Durant cinq jours, les stagiaires ont été mis à rude épreuve, tant physiquement que nerveusement. Cette technique ancestrale bien connue du monde kanak, nécessite la plus grande vigilance, et une excellente connaissance du feu. L’usage du feu pour combattre le feu exige en effet de prendre en compte la sécurité des intervenants, les conditions météorologiques (direction et vitesse du vent) tout autant que l’environnement naturel (relief et types de végétaux). L’objectif étant de rester toujours maître du feu et de garder le contrôle sur sa progression.

Organisée avec l’accord des propriétaires fonciers, ce sont plus de trois hectares de pare- feu qui ont ainsi pu être créés pendant cette formation.

L’efficacité d’une méthode ancestrale

Le principe de la technique des feux tactiques consiste à brûler des zones de végétation, créant ainsi des pare-feu, sortes de barrières naturelles qui permettent d’éviter la propagation d’un incendie en éliminant la biomasse combustible.

Cette technique de lutte lorsqu’elle peut être mise en œuvre, s’avère très efficace pour faire face à tout type de front de feu, même à fort potentiel calorifique. Elle permet de générer une importante économie d’eau mais aussi de moyens, tant humains que matériels. Etant donné sa rapidité d’exécution, le feu tactique est praticable de jour comme de nuit, également dans des zones inaccessibles aux engins de lutte terrestre. Le capitaine Olivier Cyprien est « convaincu de la plus-value opérationnelle de l'emploi de ces techniques par les sapeurs-pompiers formés aux contre-feux et brûlage tactique. En effet, lors de la lutte nous pourrons concentrer les moyens terrestres et aériens sur d'autres feux en espaces naturels ».

L’usage du feu a toujours existé comme technique d’extinction des incendies de forêt.

Les sapeurs-pompiers y ont recours, de façon régulière, dans plusieurs pays, dont l’Espagne, le Portugal, les États-Unis, l’Australie, et en métropole, comme lors du grand feu de forêt qui a ravagé 20 600 hectares en Gironde en juillet dernier.

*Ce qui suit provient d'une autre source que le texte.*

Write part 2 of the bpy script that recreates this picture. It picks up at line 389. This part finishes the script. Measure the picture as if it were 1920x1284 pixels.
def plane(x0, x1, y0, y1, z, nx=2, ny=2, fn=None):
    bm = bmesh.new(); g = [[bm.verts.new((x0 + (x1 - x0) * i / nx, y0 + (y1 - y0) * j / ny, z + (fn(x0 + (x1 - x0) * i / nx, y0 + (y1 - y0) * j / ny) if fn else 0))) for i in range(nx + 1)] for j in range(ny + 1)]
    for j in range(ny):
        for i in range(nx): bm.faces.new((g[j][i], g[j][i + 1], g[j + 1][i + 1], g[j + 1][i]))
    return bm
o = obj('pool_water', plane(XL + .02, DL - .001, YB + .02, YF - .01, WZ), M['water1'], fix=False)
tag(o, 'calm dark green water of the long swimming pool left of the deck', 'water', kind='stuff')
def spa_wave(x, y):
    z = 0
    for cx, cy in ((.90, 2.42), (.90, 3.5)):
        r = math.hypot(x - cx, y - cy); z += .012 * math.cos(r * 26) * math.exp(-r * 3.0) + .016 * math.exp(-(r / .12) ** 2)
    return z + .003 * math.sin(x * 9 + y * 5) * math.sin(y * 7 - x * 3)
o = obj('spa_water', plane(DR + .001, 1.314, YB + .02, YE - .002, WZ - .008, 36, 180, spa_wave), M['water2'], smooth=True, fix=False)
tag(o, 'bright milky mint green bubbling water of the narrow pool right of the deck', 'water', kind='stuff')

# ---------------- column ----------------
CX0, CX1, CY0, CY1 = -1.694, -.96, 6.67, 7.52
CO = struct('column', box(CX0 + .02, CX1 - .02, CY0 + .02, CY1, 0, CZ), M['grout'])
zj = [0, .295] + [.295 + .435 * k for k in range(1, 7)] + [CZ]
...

Les participants à la formation « équipiers feux tactique ».

Les participants à la formation « équipiers feux tactique ».

 

 

Confortés par un cadre législatif

Ces méthodes, longtemps pratiquées dans l’ombre en Nouvelle-Calédonie, ont depuis peu, trouvé un cadre législatif, avec l’inscription des feux tactiques dans la loi de modernisation de la sécurité civile du 13 août 2004. Il est mentionné dans les dispositions spécifiques que « le commandant des opérations de secours peut, même en absence d’autorisation du propriétaire ou de ses ayants droit, pour les nécessités de la lutte contre l’incendie, recourir à des feux tactiques ».

Le gouvernement a en outre adopté en 2021 un arrêté fixant la formation et les emplois des équipiers et des cadres feux tactiques sapeurs-pompiers, confortant cette spécialité en Nouvelle-Calédonie.

Pour le capitaine Olivier Cyprien, « cette formation est une réussite et doit être pérennisée par la formation des cadres feux tactiques prévue au mois d’octobre 2022 ». 

 

La technique de feux tactiques
 

L’appellation feux tactiques désigne les deux méthodes d’emploi du feu dans le cadre de la lutte contre les incendies de forêt : le contre-feu et le brûlage tactique.

Le contre-feu consiste à allumer un feu à l’avant d’un front de feu au cours d’un incendie, le long d’une zone d’appui pour supprimer du combustible par le feu. Le contre-feu se développe alors en direction de l’incendie, laissant derrière lui une zone brûlée qui sera contrôlée par des moyens de lutte. À la rencontre du contre-feu et de l’incendie, faute de combustible, l’incendie s’éteint.

Le brûlage tactique consiste, par un allumage le long d’une zone d’appui, à canaliser le flanc d’un incendie pour le réduire, ou bien, à terminer l’extinction d’une lisière qui présente des risques de reprise, ou bien encore à créer en situation menaçante une zone refuge pour mettre en sécurité du personnel. Ces méthodes de lutte sont totalement complémentaires les unes des autres et peuvent être utiles dans certaines situations opérationnelles.